人気の第一種衛生管理者は、68,498人受験して約半分の32,026人が合格。

国家資格の中では、難易度は高い方ではないので独学で勉強して合格することができる資格です。

衛生管理者の試験科目は?

試験科目

試験科目は、第一種・第二種とも変わりません。対応できる範囲が広い第一種は試験問題数が多いです。

  • 労働衛生
  • 関係法令
  • 労働整理

いずれも試験時間は3時間で、試験の合格基準は、各科目の正解率が40%以上、かつ、全科目の合格得点が満点の60%以上であること。

試験日数は?

試験日数は、都道府県で違います。

試験日数が一番多い関東センターでは毎週試験を実施。

北海道・四国・九州などの地方は試験回数が少ないものの、それでも月に1〜2回試験を実施しています。

国家資格は年に1回の試験が多いですが、衛生管理者試験は受験チャンスの多い資格です。

勉強はどのくらいすればいいの?

試験日がたくさんあるからと言って、衛生管理者は合格率50%くらいの資格です。

勉強をしないとまず受かることができません。

合格のためには、

  • 過去問演習
  • テキストを覚える

ことが基本になります。

衛生管理者は、会社のコンプライアンスに関わるし、受験する時に社長や所長の記名押印された「事業者証明書」が必要になります。

試験手数料も、6,800円と安くはないので一発合格を目指しましょう。

職場環境を整える衛生管理者は重要な資格!

衛生管理者 転職 有利

会社のコンプライアンスを守るために、衛生管理者の資格は重要です。

受験資格はあるものの、社会人のほとんどが普通に経験していることなのでこの記事を読んでくださっている人の多くはすでに必要な実務経験があると思います。
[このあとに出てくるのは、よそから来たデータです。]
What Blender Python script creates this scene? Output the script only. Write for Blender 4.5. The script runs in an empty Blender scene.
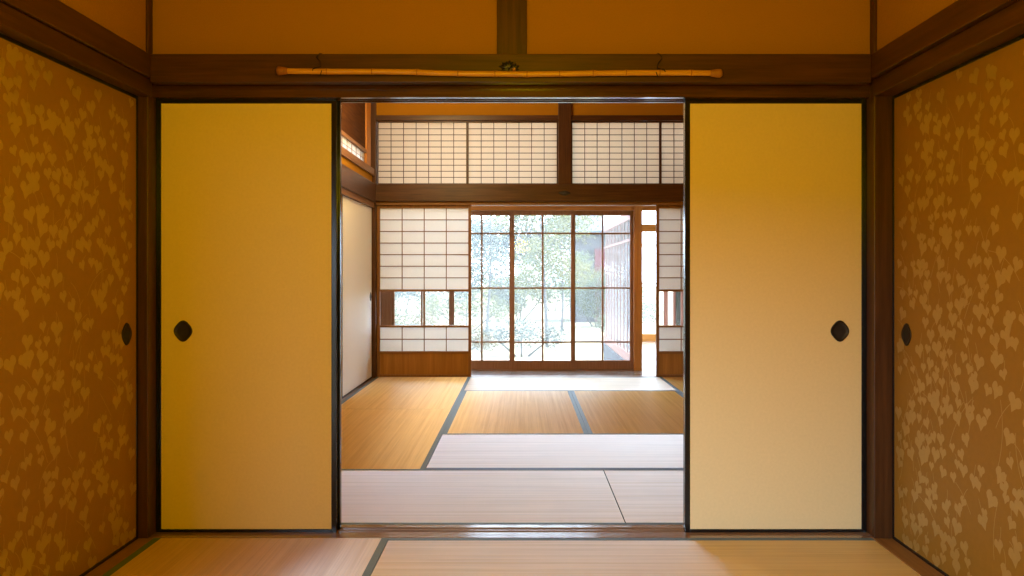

衛生管理者は、総務・人事の方が取得することが多い資格だと思いますけど。

ベンチャー企業や、中小企業だと営業職でも会社から受験するように言われることが多いです。

資格の勉強はしんどいですが。

勉強することで自分の知識も身につくし転職もしやすくなる可能性が高いです。

衛生管理者は、職場環境を整備する上で非常に重要な存在です。社会的ニーズも高い資格なので是非チャレンジしてみてください。